Onde pára esse manuscrito? Foi, entretanto, trabalhado por alguém?
Para além destas perguntas fica o fundamental. Para
produzir uma monografia, ou outro texto historiográfico sobre Aveiro do
século XIX, é imprescindível consultar esta
Memória.
Das curiosidades às informações úteis, de tudo um pouco, e às vezes de
forma avulsa, se encontra no texto do Conselheiro. Pena é que,
certamente por ter sido escrito já em avançada idade, por vezes as datas
falhem. Pena também que as referências ao Liceu de Aveiro sejam tão
parcas. Mesmo sobre o funcionamento do mesmo só nos diz: «Este
foi primitivamente colocado no convento de Santo António, passando para
a sua casa actual entre 1860 e 1864».
Muito pouco para uma obra fundamental da cidade, quase nada para um
edifício histórico do ensino em Portugal: foi o primeiro a ser
construído de raiz para os fins a que se destinava.
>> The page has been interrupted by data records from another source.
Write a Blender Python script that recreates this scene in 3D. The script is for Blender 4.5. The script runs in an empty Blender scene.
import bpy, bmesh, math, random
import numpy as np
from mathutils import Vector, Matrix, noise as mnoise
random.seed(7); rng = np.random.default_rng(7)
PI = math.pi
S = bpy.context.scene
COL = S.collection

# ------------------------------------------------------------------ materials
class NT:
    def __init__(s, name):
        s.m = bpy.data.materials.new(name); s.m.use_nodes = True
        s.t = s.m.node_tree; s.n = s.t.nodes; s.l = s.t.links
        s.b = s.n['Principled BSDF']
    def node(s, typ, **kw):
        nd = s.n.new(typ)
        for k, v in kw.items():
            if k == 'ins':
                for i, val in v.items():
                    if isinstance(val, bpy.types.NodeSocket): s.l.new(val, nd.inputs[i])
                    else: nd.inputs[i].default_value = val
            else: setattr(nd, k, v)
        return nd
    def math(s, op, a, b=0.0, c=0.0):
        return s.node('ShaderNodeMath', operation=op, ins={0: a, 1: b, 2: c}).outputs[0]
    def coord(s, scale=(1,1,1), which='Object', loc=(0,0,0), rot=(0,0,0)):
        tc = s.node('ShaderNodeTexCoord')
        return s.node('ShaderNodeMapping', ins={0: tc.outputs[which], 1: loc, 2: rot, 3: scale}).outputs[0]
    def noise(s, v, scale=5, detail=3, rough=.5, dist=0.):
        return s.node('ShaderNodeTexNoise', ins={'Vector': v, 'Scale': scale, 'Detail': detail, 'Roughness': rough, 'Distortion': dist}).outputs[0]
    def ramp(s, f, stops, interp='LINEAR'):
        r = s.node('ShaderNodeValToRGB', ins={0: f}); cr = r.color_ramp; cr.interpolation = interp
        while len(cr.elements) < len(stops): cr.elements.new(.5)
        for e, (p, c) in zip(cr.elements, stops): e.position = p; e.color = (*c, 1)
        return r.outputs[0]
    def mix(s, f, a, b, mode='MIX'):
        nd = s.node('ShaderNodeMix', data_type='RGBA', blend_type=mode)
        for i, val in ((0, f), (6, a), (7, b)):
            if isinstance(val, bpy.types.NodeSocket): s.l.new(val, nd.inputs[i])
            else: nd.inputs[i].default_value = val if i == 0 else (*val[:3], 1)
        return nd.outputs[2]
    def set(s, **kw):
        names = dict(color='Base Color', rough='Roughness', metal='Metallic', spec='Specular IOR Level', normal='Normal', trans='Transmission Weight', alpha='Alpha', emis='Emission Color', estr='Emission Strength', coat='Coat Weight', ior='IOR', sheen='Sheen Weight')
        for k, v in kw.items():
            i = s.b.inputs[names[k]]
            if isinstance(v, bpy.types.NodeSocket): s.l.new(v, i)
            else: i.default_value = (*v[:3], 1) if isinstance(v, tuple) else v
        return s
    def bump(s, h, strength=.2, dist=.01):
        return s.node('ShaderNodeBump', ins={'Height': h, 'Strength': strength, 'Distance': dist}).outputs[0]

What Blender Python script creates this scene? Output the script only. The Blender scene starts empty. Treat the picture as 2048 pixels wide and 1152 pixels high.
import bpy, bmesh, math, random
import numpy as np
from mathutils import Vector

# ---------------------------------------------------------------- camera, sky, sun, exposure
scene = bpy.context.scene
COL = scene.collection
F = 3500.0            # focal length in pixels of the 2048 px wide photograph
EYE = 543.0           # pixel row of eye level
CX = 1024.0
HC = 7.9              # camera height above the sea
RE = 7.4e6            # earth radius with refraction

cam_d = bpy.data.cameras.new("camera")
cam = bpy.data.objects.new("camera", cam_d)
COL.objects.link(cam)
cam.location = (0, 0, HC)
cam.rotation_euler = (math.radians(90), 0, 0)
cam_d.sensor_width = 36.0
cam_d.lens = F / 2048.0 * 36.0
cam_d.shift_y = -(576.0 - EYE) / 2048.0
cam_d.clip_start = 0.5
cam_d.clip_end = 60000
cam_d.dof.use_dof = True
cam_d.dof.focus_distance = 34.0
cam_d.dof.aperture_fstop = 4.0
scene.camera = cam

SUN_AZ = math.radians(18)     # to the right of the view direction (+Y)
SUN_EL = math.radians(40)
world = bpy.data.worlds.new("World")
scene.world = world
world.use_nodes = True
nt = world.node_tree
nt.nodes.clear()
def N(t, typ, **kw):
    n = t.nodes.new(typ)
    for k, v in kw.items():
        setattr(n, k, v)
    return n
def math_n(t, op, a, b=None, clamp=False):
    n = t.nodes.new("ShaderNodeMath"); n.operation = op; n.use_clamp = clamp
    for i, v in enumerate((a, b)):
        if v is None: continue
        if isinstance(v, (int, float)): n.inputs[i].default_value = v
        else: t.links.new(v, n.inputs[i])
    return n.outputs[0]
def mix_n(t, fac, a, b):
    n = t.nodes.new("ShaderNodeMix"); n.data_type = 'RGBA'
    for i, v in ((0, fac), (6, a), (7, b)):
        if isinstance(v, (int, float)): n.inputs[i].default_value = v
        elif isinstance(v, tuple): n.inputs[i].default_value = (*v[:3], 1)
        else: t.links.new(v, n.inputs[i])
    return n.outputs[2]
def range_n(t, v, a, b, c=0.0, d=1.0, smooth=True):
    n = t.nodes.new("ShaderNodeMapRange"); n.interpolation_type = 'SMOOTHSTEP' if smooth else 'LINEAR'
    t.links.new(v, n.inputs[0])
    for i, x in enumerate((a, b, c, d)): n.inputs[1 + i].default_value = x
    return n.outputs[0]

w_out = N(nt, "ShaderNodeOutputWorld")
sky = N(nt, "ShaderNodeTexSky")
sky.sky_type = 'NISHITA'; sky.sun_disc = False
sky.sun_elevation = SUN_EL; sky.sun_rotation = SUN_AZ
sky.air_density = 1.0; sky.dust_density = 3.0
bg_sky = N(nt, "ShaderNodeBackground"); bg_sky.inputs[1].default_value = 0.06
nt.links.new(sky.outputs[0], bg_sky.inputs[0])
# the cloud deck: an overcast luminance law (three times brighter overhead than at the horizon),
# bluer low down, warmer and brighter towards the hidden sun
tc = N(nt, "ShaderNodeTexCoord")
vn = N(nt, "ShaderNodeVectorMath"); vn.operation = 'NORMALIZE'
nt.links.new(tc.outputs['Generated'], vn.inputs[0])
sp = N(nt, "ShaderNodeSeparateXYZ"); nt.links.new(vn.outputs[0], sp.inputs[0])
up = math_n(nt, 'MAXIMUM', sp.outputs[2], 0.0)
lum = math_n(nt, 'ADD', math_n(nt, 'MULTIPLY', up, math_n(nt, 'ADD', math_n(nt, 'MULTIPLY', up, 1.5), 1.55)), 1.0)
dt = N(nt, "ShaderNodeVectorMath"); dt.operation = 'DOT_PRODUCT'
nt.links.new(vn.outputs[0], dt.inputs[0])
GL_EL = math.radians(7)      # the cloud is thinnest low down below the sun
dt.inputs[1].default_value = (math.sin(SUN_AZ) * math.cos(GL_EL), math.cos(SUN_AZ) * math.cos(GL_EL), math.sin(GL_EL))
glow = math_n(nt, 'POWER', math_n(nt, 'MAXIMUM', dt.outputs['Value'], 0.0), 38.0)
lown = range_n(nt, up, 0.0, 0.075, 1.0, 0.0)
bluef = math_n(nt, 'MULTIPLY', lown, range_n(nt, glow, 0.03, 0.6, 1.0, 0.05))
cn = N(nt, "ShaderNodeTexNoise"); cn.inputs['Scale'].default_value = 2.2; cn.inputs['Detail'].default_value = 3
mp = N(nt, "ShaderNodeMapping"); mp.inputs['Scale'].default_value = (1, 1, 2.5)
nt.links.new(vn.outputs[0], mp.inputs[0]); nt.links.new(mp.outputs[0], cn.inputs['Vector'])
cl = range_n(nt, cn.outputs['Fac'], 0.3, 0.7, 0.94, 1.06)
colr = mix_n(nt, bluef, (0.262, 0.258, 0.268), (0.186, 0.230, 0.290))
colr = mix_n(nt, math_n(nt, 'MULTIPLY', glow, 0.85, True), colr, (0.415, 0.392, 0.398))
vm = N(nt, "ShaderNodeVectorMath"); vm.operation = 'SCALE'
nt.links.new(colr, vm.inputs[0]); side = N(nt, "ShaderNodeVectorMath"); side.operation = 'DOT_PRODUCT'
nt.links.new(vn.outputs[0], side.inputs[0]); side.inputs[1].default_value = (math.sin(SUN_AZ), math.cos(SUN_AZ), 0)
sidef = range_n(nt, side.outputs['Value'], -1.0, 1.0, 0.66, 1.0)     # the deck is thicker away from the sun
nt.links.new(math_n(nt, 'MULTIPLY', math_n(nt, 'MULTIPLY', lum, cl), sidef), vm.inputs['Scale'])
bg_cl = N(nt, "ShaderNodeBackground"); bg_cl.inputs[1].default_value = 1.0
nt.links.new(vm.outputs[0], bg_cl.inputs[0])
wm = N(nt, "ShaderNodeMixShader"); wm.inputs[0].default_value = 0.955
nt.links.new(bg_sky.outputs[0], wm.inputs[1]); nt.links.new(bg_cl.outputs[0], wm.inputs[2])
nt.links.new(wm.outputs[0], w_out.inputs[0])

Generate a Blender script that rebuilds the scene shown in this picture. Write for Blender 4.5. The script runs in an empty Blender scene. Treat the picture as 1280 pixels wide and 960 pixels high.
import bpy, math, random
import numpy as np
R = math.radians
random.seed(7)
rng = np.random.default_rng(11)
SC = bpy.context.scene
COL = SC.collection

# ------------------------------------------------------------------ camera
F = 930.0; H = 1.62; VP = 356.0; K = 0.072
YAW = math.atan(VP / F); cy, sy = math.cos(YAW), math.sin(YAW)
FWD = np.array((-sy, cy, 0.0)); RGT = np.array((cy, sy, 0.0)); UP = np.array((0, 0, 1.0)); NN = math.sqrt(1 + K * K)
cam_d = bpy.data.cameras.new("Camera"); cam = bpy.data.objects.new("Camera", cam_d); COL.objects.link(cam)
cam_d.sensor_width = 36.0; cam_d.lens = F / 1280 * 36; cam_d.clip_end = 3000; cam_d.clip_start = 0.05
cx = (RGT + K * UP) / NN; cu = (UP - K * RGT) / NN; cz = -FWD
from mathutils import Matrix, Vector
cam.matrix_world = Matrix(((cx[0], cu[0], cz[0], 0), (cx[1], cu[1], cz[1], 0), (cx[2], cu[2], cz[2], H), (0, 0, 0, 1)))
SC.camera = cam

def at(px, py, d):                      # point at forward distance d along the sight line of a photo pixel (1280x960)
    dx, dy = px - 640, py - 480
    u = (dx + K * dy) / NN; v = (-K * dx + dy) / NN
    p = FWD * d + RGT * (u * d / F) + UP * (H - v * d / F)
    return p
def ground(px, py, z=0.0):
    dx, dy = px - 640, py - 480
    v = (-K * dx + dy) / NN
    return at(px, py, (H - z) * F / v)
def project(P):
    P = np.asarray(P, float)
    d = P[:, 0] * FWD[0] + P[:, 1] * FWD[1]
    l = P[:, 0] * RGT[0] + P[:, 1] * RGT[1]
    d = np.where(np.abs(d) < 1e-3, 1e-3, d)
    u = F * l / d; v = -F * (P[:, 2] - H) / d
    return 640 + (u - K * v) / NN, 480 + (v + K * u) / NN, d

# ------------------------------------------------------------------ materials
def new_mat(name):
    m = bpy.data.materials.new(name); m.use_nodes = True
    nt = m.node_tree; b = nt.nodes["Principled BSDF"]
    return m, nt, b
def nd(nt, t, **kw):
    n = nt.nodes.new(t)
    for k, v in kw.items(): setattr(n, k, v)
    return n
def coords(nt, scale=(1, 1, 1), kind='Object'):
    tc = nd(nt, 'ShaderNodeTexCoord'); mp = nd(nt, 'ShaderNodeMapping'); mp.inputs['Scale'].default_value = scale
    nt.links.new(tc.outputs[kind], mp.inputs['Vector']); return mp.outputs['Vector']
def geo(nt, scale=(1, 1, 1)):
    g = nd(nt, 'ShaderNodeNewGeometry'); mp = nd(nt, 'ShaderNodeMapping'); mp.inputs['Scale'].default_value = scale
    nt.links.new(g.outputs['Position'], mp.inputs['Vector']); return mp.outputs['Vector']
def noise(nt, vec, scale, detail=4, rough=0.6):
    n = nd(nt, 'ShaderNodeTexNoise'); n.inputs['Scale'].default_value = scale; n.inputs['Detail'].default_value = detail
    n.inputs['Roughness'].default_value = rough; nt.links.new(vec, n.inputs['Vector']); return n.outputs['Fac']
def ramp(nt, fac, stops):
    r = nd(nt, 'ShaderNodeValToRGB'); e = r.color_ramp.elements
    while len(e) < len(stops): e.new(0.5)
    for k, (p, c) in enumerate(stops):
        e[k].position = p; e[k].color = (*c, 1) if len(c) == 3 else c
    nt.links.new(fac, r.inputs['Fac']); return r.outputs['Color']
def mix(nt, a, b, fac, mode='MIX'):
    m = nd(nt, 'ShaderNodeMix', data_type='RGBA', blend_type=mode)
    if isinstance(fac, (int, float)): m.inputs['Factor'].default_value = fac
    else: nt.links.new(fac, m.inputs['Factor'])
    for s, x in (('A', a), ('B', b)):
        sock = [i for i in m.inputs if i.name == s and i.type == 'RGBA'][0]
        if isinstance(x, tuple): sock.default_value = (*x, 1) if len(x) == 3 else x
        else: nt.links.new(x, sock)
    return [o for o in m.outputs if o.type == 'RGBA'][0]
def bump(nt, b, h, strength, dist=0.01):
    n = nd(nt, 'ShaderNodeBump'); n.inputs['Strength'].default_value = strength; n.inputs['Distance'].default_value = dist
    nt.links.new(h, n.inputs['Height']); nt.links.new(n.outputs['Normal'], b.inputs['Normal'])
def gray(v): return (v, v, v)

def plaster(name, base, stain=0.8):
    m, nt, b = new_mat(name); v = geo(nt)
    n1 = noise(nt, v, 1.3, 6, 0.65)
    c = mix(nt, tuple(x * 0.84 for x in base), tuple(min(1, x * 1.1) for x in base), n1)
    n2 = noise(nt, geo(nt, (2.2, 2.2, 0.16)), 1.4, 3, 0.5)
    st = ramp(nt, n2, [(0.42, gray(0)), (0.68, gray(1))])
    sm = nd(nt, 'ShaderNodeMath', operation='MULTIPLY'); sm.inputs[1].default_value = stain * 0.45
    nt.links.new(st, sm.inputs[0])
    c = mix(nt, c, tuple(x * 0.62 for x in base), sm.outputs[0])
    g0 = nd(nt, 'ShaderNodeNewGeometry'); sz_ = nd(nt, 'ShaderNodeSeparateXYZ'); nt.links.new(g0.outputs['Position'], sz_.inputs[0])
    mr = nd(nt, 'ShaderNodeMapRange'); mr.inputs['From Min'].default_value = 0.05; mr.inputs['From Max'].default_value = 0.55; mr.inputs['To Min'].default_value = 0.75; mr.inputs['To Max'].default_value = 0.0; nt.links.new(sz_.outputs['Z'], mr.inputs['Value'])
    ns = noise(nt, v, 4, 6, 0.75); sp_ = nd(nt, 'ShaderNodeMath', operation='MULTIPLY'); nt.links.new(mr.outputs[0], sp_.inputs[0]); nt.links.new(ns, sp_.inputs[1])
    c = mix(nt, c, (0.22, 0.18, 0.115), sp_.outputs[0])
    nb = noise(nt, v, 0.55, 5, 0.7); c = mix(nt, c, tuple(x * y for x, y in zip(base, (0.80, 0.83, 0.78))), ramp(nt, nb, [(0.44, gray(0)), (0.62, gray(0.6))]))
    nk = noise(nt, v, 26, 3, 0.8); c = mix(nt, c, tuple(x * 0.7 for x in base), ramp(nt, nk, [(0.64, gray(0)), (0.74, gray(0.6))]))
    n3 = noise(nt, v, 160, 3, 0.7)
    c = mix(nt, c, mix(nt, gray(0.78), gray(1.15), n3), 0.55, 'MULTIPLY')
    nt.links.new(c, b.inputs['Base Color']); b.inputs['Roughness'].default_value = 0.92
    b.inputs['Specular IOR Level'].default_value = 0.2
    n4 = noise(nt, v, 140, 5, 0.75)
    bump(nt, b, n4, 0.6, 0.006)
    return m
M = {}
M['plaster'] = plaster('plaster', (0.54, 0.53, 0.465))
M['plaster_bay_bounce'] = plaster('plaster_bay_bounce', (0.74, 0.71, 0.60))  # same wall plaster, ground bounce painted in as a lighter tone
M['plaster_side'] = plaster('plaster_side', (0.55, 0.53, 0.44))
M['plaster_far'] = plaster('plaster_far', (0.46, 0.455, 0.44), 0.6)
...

E não é menos certo que o texto finda de forma abruta. Na
última página do documento, Cunha e Sousa escreve (ou dita) «Adiante
se juntarão memórias relativas ao nome e número de frades que habitavam
nestes conventos, aos seus respectivos rendimentos, como outras notícias
que lhes dizem respeito.»
Pois não se juntaram essas memórias e, pouco depois, o texto termina com
uma frase do próprio Ferreira Neves (Fim do texto manuscrito). Que terá
acontecido? Perdeu-se parte do manuscrito? Por motivos que desconhecemos
o mesmo não foi concluído?
Os outros dois documentos, sobre Aveiro de 1912 e Aveiro
em 1939, são testemunhos datados sem a importância dos anteriores.
Servem para nos dar, tão-somente, umas pinceladas impressionistas no
retrato geral de uma cidade em crescimento. Já as
Toponímias de Antanho,
de Diamantino Dias, são um documento de extrema utilidade para quem
queira mergulhar fundo na História milenar de Aveiro. Cotejando nomes
antigos com os de hoje, o autor indica nomes que caíram em desuso, mas
que acrescentam bastante ao conhecimento da cidade.
Em conclusão: trata-se de um conjunto
documental que honra em primeiro lugar os aveirenses de variadas épocas
que os foram escrevendo, mas também quem se deu ao trabalho de compilar
e transcrever uns quantos textos que são fontes importantes para a
História da Cidade. Agora reunidos, que sejam trabalhados. Mãos à obra!